═════ Material provided ═════

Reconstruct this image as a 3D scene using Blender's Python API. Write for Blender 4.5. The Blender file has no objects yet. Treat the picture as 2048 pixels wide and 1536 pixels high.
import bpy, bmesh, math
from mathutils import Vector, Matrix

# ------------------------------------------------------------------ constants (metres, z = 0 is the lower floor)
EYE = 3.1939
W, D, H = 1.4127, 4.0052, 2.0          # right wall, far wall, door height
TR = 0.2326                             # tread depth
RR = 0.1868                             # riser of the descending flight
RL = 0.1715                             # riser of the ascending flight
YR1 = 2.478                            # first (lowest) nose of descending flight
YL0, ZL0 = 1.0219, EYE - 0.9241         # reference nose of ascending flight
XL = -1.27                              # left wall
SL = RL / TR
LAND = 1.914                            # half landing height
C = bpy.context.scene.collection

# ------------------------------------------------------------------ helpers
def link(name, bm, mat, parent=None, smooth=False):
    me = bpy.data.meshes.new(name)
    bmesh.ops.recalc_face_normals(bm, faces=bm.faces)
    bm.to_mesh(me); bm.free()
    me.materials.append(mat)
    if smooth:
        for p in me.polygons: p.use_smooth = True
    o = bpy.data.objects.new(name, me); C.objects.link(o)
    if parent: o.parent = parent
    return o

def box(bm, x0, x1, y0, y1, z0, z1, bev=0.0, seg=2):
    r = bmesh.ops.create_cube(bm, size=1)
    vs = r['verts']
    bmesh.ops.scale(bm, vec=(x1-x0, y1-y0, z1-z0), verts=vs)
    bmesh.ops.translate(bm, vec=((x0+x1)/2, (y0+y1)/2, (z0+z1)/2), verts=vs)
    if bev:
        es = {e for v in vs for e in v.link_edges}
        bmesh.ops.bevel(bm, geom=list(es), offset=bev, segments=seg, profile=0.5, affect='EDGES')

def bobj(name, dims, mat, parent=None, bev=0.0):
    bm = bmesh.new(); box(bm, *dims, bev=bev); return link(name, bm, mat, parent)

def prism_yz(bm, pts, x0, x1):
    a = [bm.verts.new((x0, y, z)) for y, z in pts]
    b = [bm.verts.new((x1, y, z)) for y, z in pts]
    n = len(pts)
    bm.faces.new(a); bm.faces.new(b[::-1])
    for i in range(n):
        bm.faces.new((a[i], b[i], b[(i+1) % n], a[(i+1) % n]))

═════

- **What is asked**
Repeat, word for word, the lines from the opening of the material through the line containing "from mathutils import Vector, Matrix".

- **Full answer**
Reconstruct this image as a 3D scene using Blender's Python API. Write for Blender 4.5. The Blender file has no objects yet. Treat the picture as 2048 pixels wide and 1536 pixels high.
import bpy, bmesh, math
from mathutils import Vector, Matrix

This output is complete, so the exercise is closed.